Hostess has failed to adapt to an evolving market. The rise of food blogs and cookbooks focusing on traditional dessert dishes, TV shows such as Cake Boss, Ace of Cakes and Cupcake Wars and the growth of baking as a popular hobby have led to a renaissance in cakes and pastries. Hostess’s brands, Schmidt argues, have lost their lustre.

“Consumer tastes are largely becoming more sophisticated and adventurous, two adjectives that absolutely no one associates with Twinkies,” he tells just-food. “Hostess’s once-iconic brands are increasingly viewed as cheap, unhealthy, and outmoded. Hostess’s flavour innovation has concentrated almost entirely on new product launches, many of which haven’t caught on well, and the company has been hesitant to make any sort of change to their top-selling brands. Add to this stasis the company sleeping through the health and wellness trends of fewer processed ingredients and lower calorie counts, and it is no wonder the company has struggled to increase sales.”

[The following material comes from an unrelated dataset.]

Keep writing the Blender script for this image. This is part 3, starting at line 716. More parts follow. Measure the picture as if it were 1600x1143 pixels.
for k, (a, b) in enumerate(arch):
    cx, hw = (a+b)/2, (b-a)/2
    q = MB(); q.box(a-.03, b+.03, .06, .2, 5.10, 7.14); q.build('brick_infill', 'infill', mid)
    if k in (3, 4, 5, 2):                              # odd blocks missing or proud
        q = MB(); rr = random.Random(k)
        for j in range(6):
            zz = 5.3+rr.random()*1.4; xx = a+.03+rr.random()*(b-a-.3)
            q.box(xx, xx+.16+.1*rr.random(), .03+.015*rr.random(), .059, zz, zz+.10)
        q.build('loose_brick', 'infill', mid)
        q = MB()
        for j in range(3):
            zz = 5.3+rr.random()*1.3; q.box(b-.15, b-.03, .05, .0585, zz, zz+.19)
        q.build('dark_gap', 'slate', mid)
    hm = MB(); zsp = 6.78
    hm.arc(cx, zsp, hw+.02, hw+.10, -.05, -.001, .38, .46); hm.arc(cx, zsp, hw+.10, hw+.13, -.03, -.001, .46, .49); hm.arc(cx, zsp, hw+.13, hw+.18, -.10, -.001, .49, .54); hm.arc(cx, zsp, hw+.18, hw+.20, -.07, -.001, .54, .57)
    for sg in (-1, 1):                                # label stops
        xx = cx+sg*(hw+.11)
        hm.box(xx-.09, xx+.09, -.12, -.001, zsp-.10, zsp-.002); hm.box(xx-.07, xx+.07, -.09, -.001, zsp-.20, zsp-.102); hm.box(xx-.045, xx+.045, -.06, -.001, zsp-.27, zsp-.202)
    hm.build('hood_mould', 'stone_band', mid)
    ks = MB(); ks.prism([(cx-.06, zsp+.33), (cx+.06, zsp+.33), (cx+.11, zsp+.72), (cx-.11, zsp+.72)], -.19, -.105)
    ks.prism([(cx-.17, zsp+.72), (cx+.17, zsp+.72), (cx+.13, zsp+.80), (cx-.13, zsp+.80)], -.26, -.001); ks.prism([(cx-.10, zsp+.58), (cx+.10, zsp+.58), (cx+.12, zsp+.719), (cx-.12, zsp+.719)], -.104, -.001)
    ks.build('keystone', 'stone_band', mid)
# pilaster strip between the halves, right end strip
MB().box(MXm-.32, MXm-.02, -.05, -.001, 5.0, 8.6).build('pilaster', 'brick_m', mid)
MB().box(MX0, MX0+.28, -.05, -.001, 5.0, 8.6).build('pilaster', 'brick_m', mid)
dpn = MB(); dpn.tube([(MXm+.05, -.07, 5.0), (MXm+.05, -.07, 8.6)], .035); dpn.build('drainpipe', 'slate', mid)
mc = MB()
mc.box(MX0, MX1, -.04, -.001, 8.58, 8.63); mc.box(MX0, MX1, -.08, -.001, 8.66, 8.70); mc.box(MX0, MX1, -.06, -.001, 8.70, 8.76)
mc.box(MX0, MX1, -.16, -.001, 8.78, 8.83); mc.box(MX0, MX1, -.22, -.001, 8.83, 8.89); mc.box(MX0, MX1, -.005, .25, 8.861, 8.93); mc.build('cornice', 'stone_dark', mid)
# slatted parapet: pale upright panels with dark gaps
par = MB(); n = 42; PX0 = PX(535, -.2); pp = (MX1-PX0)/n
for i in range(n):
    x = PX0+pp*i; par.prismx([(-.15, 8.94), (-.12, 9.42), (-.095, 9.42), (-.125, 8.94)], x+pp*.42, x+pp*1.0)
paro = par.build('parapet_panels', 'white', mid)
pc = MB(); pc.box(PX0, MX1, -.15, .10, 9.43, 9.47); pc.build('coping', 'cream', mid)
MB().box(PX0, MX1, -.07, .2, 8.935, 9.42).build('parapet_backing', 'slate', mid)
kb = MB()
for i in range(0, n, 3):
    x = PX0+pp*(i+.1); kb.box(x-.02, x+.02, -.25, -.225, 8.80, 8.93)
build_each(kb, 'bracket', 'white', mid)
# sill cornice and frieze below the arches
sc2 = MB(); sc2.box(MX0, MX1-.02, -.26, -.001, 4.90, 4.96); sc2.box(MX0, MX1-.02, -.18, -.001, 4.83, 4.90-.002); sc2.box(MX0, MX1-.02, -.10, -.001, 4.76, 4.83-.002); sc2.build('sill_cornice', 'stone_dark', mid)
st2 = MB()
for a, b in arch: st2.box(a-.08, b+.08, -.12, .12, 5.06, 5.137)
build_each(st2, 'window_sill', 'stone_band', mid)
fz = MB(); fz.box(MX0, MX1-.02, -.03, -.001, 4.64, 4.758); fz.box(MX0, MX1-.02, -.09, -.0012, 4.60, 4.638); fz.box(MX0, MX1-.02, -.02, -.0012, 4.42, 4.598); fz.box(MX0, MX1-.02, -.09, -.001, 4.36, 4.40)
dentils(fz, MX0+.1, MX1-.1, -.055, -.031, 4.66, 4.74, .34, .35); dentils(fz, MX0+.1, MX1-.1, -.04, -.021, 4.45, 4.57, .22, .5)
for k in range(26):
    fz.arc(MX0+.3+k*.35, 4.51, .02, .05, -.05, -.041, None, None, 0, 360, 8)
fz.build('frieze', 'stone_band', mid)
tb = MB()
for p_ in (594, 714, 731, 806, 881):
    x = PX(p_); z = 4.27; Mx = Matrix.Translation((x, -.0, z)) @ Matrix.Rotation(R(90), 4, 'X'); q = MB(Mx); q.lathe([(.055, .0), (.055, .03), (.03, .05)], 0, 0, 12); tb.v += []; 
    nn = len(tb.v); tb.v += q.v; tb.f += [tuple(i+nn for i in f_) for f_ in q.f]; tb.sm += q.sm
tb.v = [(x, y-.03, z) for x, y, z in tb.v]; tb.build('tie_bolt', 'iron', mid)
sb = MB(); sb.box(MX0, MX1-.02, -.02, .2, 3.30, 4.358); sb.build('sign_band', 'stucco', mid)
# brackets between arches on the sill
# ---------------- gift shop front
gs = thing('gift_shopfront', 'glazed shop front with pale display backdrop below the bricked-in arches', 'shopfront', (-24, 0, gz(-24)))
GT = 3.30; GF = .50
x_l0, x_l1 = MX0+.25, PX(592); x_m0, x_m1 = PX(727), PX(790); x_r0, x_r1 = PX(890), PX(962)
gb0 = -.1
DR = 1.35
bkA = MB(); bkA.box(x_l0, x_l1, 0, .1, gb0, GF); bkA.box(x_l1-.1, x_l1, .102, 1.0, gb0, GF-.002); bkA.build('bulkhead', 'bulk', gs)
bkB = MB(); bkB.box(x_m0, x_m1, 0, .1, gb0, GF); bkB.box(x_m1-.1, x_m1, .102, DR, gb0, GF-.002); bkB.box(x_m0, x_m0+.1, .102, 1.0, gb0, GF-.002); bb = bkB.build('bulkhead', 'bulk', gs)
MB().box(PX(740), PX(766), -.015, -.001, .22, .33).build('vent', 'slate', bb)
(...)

Analysts at credit rating firm Moody’s didn’t see much progress from Hostess in its fight against larger bakery companies such as Grupo Bimbo and Flowers Foods. Back in February, in an update on the baked goods industry, they wrote:

It’s likely that struggling Hostess—which filed for bankruptcy in January—will lose the most market share. Hostess is likely to come under more earnings pressure as Grupo and Flowers increase their presence and may need to sell assets to survive. Other smaller regional private label bakery companies could also see already-thin profits turns to losses if a price war breaks out or wheat prices rise.

Back in July, Fortune published a sweeping piece about the train wreck that Hostess had become. What’s stark — besides the ridiculous levels of debt the company piled up — is how little of the story discusses any effort from management to find a product base with growing demand and healthy—zing!—profit margins. Twinkies ain’t it.

Now management wants to point the finger at labor, which only underscores the fact that they were not good enough business-people to do anything other than squeeze their workers for money. Most businesses turn to another group of people to generate cash. They’re called customers.